* _Requirements_: Copy the data exactly; pictures stay out of the copy.

* _Source data_:
⟨
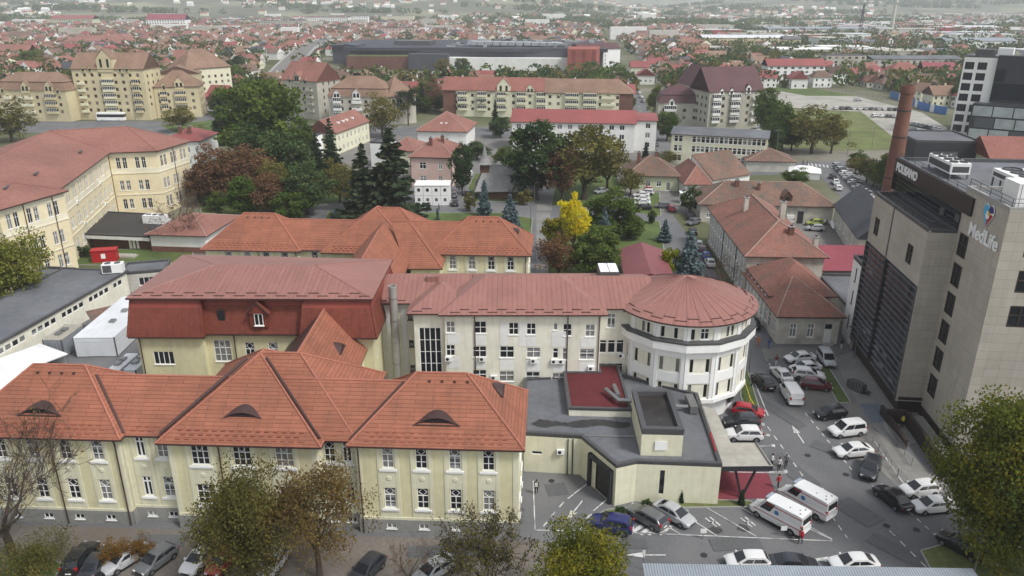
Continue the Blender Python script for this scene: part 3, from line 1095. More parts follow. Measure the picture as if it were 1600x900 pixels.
flat_roof(t, [(13.6, 69.9), (17.9, 69.7), (18.1, 78.4), (13.8, 78.4)], 7.62, .55, .5, 'lantern', name='lantern_roof')
f = MB()
f.tube([(11.2, 81.6, 6.5), (12.4, 78.9, 6.5), (13.9, 78.8, 6.5)], .28, 10)
f.tube([(12.3, 82.6, 6.5), (12.5, 79.9, 6.5)], .28, 10)
f.build('air_duct', M['steel'], t, smooth=50)
f = MB()
f.tube([(18.3, 79.4, 5.5), (20.6, 79.2, 5.5)], .22, 8)
f.box(20.7, 21.6, 78.4, 81.6, 5.0, 5.9)
f.build('air_duct', M['steel'], t, smooth=40)
f = MB()
rd = random.Random(3)
lo_, hi_ = [], []
for i in range(33):
    x = 2.1 + i * .355
    k_ = min(1, i / 3, (34 - i) / 2)
    lo_.append((x, 76.3 - k_ * (.55 + .25 * math.sin(i * .5) + rd.uniform(-.1, .1))))
    hi_.append((x, 76.35 + k_ * (.75 + .35 * math.sin(i * .33 + 1) + rd.uniform(-.13, .13))))
for i in range(32):
    f.poly([(*lo_[i], 4.858), (*lo_[i + 1], 4.858), (*hi_[i + 1], 4.858), (*hi_[i], 4.858)])
f.build('damp_patch', M['wetfelt'], t)
f = MB()
f.prism([(8.0, 73.6), (13.5, 73.4), (13.5, 73.7), (8, 73.9)], 4.86, 4.95)
f.tube([(21.6, 70.2, 5.2), (21.9, 73.9, 5.2)], .09, 6, 1)
f.tube([(21.95, 74, 5.2), (22.3, 79.8, 5.2)], .09, 6, 0)
split_build(f, 'roof_pipe', [M['steel'], M['redpaint']], t)
for x in (6.2, 6.75):
    f = MB()
    f.tube([(x, 73.55, 4.6), (x, 73.5, .1)], .07, 6)
    f.build('downpipe', M['charcoal'], t)
ac_unit(t, 5.4, 73.72, 2.7)

t = thing('entrance_canopy', 'broad pale concrete canopy on dark V-shaped props beside the emergency entrance', 'canopy', (0, 0))
f = MB()
q = [(21.9, 68.3), (27.2, 68.4), (26.9, 72.9), (24.0, 72.9), (24.1, 80.2), (22.7, 81.2)]
f.prism(q, 3.95, 4.55, 1, mt=0)
for i in (0, 1, 2):
    pass
f.build('canopy_slab', [M['canopy'], M['charcoal']], t)
f = MB()
for b, t1, t2 in (((24.6, 69.2, 0), (23.5, 69.5, 4), (26.1, 69.6, 4)), ((23.5, 78.6, 0), (23.2, 78.9, 4), (23.9, 78.9, 4))):
    f.tube([b, t1], [.12, .15], 8)
    f.tube([b, t2], [.12, .15], 8)
    f.lathe([(.3, .0), (.3, .08), (0, .08)], (b[0], b[1]), 10)
split_build(f, 'prop', M['darksteel'], t)
f = MB()
f.tube([(26.95, 68.5, 4.62), (26.7, 72.8, 4.62)], .10, 6)
f.build('gutter', M['steel'], t)
# ================================================================== general town building
def dormer(par, x, y, z, w=1.6, h=1.5, deep=2.2, wm='white', rm='browntile', arched=False):
    d = MB()
    d.box(-w / 2, w / 2, 0, deep, 0, h, 0)
    d.poly([(-w / 2, -.02, h), (w / 2, -.02, h), (0, -.02, h + w * .55)], 0)
    for s in (-1, 1):
        q = [(s * (w / 2 + .2), -.2, h - .15), (s * (w / 2 + .2), deep, h - .15), (0, deep, h + w * .6), (0, -.2, h + w * .6)]
        d.poly(q if s > 0 else q[::-1], 1)
    for c_ in ((0,) if w < 2.5 else (-w * .22, w * .22)):
        d.box(c_ - min(.5, w * .3), c_ + min(.5, w * .3), -.05, .02, h * .35 if w > 2.5 else .25, h - .1, 2)
    return d.build('dormer', [M[wm], M[rm], M['glass']], par, loc=(x, y, z))


def balcony(par, x, z, w, y=0., m='whitewall', glazed=False, deep=1.1):
    b = MB()
    b.box(-w / 2, w / 2, -deep, 0, 0, 1.05, 0)
    if glazed:
        b.box(-w / 2 + .05, w / 2 - .05, -deep + .05, 0, 1.05, 2.35, 1)
        n = max(2, int(w / .8))
        for i in range(n + 1):
            u = -w / 2 + .08 + (w - .16) * i / n
            b.box(u - .06, u + .06, -deep, -deep + .05, 1.05, 2.3, 2)
        b.box(-w / 2, w / 2, -deep, 0, 2.3, 2.45, 0)
    return b.build('balcony', [M[m], M['glass'], M['white']], par, loc=(x, y, z))


OCC = []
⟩
* _Response_:
Continue the Blender Python script for this scene: part 3, from line 1095. More parts follow. Measure the picture as if it were 1600x900 pixels.
flat_roof(t, [(13.6, 69.9), (17.9, 69.7), (18.1, 78.4), (13.8, 78.4)], 7.62, .55, .5, 'lantern', name='lantern_roof')
f = MB()
f.tube([(11.2, 81.6, 6.5), (12.4, 78.9, 6.5), (13.9, 78.8, 6.5)], .28, 10)
f.tube([(12.3, 82.6, 6.5), (12.5, 79.9, 6.5)], .28, 10)
f.build('air_duct', M['steel'], t, smooth=50)
f = MB()
f.tube([(18.3, 79.4, 5.5), (20.6, 79.2, 5.5)], .22, 8)
f.box(20.7, 21.6, 78.4, 81.6, 5.0, 5.9)
f.build('air_duct', M['steel'], t, smooth=40)
f = MB()
rd = random.Random(3)
lo_, hi_ = [], []
for i in range(33):
    x = 2.1 + i * .355
    k_ = min(1, i / 3, (34 - i) / 2)
    lo_.append((x, 76.3 - k_ * (.55 + .25 * math.sin(i * .5) + rd.uniform(-.1, .1))))
    hi_.append((x, 76.35 + k_ * (.75 + .35 * math.sin(i * .33 + 1) + rd.uniform(-.13, .13))))
for i in range(32):
    f.poly([(*lo_[i], 4.858), (*lo_[i + 1], 4.858), (*hi_[i + 1], 4.858), (*hi_[i], 4.858)])
f.build('damp_patch', M['wetfelt'], t)
f = MB()
f.prism([(8.0, 73.6), (13.5, 73.4), (13.5, 73.7), (8, 73.9)], 4.86, 4.95)
f.tube([(21.6, 70.2, 5.2), (21.9, 73.9, 5.2)], .09, 6, 1)
f.tube([(21.95, 74, 5.2), (22.3, 79.8, 5.2)], .09, 6, 0)
split_build(f, 'roof_pipe', [M['steel'], M['redpaint']], t)
for x in (6.2, 6.75):
    f = MB()
    f.tube([(x, 73.55, 4.6), (x, 73.5, .1)], .07, 6)
    f.build('downpipe', M['charcoal'], t)
ac_unit(t, 5.4, 73.72, 2.7)

t = thing('entrance_canopy', 'broad pale concrete canopy on dark V-shaped props beside the emergency entrance', 'canopy', (0, 0))
f = MB()
q = [(21.9, 68.3), (27.2, 68.4), (26.9, 72.9), (24.0, 72.9), (24.1, 80.2), (22.7, 81.2)]
f.prism(q, 3.95, 4.55, 1, mt=0)
for i in (0, 1, 2):
    pass
f.build('canopy_slab', [M['canopy'], M['charcoal']], t)
f = MB()
for b, t1, t2 in (((24.6, 69.2, 0), (23.5, 69.5, 4), (26.1, 69.6, 4)), ((23.5, 78.6, 0), (23.2, 78.9, 4), (23.9, 78.9, 4))):
    f.tube([b, t1], [.12, .15], 8)
    f.tube([b, t2], [.12, .15], 8)
    f.lathe([(.3, .0), (.3, .08), (0, .08)], (b[0], b[1]), 10)
split_build(f, 'prop', M['darksteel'], t)
f = MB()
f.tube([(26.95, 68.5, 4.62), (26.7, 72.8, 4.62)], .10, 6)
f.build('gutter', M['steel'], t)
# ================================================================== general town building
def dormer(par, x, y, z, w=1.6, h=1.5, deep=2.2, wm='white', rm='browntile', arched=False):
    d = MB()
    d.box(-w / 2, w / 2, 0, deep, 0, h, 0)
    d.poly([(-w / 2, -.02, h), (w / 2, -.02, h), (0, -.02, h + w * .55)], 0)
    for s in (-1, 1):
        q = [(s * (w / 2 + .2), -.2, h - .15), (s * (w / 2 + .2), deep, h - .15), (0, deep, h + w * .6), (0, -.2, h + w * .6)]
        d.poly(q if s > 0 else q[::-1], 1)
    for c_ in ((0,) if w < 2.5 else (-w * .22, w * .22)):
        d.box(c_ - min(.5, w * .3), c_ + min(.5, w * .3), -.05, .02, h * .35 if w > 2.5 else .25, h - .1, 2)
    return d.build('dormer', [M[wm], M[rm], M['glass']], par, loc=(x, y, z))


def balcony(par, x, z, w, y=0., m='whitewall', glazed=False, deep=1.1):
    b = MB()
    b.box(-w / 2, w / 2, -deep, 0, 0, 1.05, 0)
    if glazed:
        b.box(-w / 2 + .05, w / 2 - .05, -deep + .05, 0, 1.05, 2.35, 1)
        n = max(2, int(w / .8))
        for i in range(n + 1):
            u = -w / 2 + .08 + (w - .16) * i / n
            b.box(u - .06, u + .06, -deep, -deep + .05, 1.05, 2.3, 2)
        b.box(-w / 2, w / 2, -deep, 0, 2.3, 2.45, 0)
    return b.build('balcony', [M[m], M['glass'], M['white']], par, loc=(x, y, z))


OCC = []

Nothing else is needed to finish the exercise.